Turning the web into an API
Photo by Naveen Annam from Pexels
We have one of the world’s most capable web automation platform. Our technology can interact with any website just as a human can. The Automation Cloud effectively turns any particular website, or segment of the web landscape, into an API. With it machines can connect, interact and transact with anything.
This means it becomes possible to incorporate any and all surfaces of the web into the assistant layer of the future. It might be Siri, Alexa or the next technology, though they won’t be limited to a few big box skills. They’ll be able to interact on your behalf with the rich and varied landscape of web services you labour over on your phones and laptops today.
Above I described a seamless, ambient layer that intervenes on your behalf and pops up wherever you need it. There’s still a lot of prediction in that vision. Its execution would require a lot of engineering and reach. But the connectivity question, as we comprehend it, is solved. If you can interact with it manually today, then you can automate it, also today.

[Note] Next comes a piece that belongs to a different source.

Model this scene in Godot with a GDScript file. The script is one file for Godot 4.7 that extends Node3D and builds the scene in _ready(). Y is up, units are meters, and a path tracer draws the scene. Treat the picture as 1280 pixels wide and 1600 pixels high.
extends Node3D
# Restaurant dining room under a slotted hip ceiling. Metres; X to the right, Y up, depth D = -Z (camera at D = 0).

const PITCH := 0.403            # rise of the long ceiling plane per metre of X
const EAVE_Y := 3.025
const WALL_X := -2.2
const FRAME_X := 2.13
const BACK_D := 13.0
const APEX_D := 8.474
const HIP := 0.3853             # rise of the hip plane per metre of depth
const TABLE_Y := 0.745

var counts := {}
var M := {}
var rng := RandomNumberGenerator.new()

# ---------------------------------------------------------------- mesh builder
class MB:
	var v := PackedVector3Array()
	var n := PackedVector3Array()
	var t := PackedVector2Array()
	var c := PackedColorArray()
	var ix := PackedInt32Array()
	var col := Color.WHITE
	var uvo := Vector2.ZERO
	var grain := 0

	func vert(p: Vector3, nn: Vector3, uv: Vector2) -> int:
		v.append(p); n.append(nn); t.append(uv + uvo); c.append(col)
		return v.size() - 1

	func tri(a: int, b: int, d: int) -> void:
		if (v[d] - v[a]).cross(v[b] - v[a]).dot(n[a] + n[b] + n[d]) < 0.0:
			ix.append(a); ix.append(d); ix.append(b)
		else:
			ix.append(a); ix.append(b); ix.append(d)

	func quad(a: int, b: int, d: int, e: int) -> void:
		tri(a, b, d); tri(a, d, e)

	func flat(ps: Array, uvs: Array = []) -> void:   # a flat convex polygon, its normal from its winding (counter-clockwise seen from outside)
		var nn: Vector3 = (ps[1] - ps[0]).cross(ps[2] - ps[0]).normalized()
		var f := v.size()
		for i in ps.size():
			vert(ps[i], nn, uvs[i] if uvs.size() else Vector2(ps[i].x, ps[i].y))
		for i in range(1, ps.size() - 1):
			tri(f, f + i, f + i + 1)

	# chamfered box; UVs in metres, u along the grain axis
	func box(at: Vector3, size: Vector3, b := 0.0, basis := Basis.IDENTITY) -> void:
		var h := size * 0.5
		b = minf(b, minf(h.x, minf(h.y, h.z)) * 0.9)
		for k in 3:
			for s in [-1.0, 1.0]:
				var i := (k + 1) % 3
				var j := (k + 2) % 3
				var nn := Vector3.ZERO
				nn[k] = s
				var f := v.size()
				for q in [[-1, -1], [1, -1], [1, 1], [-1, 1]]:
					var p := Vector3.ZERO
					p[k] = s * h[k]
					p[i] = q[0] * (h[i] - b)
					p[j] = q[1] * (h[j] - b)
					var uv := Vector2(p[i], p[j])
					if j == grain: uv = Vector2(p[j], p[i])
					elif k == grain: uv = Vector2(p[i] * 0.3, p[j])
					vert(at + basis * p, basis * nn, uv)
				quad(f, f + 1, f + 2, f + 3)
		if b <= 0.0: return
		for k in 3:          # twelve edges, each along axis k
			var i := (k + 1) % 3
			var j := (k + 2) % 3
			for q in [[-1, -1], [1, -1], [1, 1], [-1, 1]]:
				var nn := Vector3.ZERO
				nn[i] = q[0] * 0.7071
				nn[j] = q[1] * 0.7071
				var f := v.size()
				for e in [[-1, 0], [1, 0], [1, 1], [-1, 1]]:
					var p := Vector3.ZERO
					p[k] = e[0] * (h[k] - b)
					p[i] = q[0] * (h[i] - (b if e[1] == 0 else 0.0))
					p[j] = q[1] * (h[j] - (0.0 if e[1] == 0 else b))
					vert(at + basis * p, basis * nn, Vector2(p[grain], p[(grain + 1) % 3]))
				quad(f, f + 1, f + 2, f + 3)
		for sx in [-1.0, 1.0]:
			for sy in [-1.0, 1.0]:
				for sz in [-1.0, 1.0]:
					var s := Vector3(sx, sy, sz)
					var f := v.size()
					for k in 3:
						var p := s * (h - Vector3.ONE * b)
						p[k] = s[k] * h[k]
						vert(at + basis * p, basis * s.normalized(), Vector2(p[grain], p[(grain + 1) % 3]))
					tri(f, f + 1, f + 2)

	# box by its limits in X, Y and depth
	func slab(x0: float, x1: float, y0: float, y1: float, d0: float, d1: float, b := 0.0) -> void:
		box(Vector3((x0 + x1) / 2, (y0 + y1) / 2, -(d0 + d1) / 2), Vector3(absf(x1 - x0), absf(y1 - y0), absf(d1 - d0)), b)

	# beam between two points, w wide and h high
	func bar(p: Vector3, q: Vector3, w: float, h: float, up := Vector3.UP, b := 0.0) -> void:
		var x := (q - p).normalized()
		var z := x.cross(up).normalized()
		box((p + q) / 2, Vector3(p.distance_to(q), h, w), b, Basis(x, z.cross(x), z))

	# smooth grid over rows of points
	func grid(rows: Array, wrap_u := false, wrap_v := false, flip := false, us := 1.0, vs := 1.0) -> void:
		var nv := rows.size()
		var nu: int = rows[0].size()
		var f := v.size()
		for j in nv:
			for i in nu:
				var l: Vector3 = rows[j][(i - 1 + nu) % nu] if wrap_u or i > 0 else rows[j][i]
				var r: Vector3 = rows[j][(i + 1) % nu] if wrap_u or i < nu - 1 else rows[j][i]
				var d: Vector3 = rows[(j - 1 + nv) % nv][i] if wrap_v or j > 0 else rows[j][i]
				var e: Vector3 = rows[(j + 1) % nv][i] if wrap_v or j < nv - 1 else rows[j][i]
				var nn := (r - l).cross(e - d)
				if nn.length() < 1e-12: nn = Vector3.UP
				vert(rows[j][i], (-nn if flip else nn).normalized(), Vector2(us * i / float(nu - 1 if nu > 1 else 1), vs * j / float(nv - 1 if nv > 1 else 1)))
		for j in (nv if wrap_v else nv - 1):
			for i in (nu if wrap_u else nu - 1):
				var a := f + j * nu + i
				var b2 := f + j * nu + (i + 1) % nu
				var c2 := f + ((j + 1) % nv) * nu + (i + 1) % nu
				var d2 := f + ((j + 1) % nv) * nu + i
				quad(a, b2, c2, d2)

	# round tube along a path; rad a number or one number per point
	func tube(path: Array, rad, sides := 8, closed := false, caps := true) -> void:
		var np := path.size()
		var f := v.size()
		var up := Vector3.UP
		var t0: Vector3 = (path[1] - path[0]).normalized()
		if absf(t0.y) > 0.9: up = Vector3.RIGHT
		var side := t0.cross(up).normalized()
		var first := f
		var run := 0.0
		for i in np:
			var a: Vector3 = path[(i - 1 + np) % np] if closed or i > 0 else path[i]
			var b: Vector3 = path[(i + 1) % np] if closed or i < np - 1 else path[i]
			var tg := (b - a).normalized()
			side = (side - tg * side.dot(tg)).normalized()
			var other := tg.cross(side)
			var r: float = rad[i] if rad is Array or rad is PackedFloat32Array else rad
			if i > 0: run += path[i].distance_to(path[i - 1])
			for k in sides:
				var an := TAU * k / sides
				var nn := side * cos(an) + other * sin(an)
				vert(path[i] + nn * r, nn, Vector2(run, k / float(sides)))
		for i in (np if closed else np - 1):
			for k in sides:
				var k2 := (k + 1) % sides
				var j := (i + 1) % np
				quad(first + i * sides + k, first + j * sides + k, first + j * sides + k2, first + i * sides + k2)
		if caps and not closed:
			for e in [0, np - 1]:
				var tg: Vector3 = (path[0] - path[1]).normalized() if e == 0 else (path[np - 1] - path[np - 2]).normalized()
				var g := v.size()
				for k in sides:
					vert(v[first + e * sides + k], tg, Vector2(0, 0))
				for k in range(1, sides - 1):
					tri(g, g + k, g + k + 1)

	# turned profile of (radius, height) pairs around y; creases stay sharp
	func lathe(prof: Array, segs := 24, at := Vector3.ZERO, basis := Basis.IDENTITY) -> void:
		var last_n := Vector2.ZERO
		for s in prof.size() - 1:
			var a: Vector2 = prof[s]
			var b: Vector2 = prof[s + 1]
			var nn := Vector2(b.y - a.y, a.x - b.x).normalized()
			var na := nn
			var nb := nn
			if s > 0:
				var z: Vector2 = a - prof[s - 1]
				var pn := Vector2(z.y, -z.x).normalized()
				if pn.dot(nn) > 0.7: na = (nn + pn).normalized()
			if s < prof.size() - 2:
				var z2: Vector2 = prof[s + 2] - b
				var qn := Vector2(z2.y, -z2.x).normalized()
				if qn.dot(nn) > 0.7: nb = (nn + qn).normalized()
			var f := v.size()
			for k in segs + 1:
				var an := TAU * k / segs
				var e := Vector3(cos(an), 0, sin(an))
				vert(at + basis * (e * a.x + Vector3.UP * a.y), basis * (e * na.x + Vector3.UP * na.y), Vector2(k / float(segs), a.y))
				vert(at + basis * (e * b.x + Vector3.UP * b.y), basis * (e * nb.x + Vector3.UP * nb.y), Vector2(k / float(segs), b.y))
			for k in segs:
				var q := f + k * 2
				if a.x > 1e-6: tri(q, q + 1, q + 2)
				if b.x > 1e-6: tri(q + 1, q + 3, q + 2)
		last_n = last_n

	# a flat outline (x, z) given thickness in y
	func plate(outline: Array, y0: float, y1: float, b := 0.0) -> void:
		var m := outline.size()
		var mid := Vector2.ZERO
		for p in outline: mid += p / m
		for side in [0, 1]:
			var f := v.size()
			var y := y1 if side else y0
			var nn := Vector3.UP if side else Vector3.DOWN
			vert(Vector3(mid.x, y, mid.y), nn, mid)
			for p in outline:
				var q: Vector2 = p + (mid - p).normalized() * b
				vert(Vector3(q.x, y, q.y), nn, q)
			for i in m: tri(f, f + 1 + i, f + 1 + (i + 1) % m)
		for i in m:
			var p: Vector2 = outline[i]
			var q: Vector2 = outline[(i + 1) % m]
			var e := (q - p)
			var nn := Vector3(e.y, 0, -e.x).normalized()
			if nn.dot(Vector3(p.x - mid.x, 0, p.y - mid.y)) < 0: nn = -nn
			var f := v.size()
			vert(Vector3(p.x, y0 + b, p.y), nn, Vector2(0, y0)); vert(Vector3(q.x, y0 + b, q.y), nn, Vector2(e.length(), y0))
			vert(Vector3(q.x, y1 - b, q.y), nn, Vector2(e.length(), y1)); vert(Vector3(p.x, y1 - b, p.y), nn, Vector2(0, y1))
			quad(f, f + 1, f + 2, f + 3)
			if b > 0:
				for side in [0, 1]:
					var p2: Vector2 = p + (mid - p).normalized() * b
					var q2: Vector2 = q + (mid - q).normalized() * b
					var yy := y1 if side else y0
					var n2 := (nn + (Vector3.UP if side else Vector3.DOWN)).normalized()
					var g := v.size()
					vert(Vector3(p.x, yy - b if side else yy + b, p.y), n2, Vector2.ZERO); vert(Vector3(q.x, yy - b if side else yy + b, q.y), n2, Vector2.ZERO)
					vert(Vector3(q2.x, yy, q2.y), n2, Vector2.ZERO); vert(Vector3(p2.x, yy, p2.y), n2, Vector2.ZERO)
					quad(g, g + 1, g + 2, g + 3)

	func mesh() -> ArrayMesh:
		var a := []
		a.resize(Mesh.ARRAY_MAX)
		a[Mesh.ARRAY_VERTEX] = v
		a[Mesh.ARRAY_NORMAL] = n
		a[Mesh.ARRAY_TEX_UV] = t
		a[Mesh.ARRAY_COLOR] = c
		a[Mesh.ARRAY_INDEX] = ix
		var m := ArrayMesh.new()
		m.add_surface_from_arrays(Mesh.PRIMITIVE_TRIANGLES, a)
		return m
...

You might be yelling commands at your phone, or at Alexa on the bookshelf. Maybe you have an alpha version of the new Pixel phone and Duplex booked your holiday rental car before you scrolled through this article. But it won’t stop there. In our view of the future there’s a pre-emptive, ever present and personal assistant coming. It’ll be wherever you are. And it’ll be able to do anything in the wild west of the web, where all the services are.